The fact that Japan pursued such aggression does not prove that China would do the same if it achieves similar regional preeminence. But China's naval buildup, ASBM rocket technology, and claims to international waters are spurring its neighbors, such as Australia, India, and Vietnam, to substantially increase their naval fleets. Such developments indicate that the stability and security long ensured by a strong U.S. presence in the Western Pacific should no longer be taken for granted.

China's ASBM threat is serious, but the United States has the capacity to respond.

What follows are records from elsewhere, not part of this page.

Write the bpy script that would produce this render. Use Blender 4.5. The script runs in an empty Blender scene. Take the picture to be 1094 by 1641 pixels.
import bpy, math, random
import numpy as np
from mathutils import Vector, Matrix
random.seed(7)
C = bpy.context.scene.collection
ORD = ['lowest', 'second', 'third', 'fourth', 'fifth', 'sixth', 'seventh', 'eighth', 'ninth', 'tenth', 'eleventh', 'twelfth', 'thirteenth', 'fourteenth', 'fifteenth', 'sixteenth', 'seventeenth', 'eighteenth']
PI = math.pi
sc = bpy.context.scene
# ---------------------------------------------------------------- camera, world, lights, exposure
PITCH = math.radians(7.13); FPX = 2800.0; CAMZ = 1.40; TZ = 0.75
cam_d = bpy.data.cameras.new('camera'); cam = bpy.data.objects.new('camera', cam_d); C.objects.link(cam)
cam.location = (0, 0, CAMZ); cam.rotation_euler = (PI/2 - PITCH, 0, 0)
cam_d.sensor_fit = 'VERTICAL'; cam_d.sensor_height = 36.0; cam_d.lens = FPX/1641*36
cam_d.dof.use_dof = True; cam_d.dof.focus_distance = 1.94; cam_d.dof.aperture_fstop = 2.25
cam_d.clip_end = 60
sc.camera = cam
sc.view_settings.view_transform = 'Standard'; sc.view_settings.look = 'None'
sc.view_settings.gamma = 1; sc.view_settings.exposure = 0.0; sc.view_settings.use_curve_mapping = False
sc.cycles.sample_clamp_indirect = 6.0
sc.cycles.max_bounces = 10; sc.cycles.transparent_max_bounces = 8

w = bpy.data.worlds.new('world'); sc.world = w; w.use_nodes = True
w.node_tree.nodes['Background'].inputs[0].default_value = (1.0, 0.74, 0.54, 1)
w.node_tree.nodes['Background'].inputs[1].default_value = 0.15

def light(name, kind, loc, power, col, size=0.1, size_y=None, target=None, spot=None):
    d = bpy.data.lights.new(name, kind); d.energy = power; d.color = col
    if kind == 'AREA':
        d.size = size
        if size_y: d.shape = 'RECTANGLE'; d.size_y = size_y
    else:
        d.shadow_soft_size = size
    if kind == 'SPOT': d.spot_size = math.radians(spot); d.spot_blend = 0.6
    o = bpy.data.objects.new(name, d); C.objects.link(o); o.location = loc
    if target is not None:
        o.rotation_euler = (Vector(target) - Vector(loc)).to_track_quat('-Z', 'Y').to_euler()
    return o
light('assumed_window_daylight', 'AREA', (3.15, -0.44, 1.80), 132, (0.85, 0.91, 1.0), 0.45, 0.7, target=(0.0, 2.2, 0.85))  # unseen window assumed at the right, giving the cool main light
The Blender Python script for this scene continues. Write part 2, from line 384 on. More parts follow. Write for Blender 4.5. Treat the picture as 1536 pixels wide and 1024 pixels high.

Reductions in the size of U.S. carriers, increases in their number, and changes in aircraft design to expand their range, as well as other new technology, could neutralize the threat of Chinese missiles. Yet the growing U.S. deficit makes this unlikely, as does U.S. Defense Secretary Robert Gates' skepticism regarding the utility of such large naval forces. For the immediate future, the administration is right to shore up U.S. alliances in the Western Pacific and continue to pursue a region-wide agreement on how to resolve territorial disputes in the South China Sea. It should also increase the level of naval exercises with allies in the region and proceed as scheduled with joint naval exercises planned with Japan in December on or around the Ryukyu Islands, which form the eastern perimeter of the East China Sea. 

The Obama administration should also lift its seeming gag order on the U.S. Navy's ability to speak candidly about the dangers posed by China's naval enlargement. Allowing the Navy to publicly discuss China's naval buildup as strategic justification for a larger naval force and presence could be useful: it might help build congressional support for reversing the U.S. Navy's virtual self-disarmament. The likely alternative to a more vigorous and robust security and diplomatic policy in East Asia is that the U.S. will be forced to surrender the benign preeminence it has exercised in the Pacific to the benefit of our own economic interest as well as the security of nearly half the world's population. China's anti-ship ballistic missile will not determine the future of U.S. power; the United States' future actions will.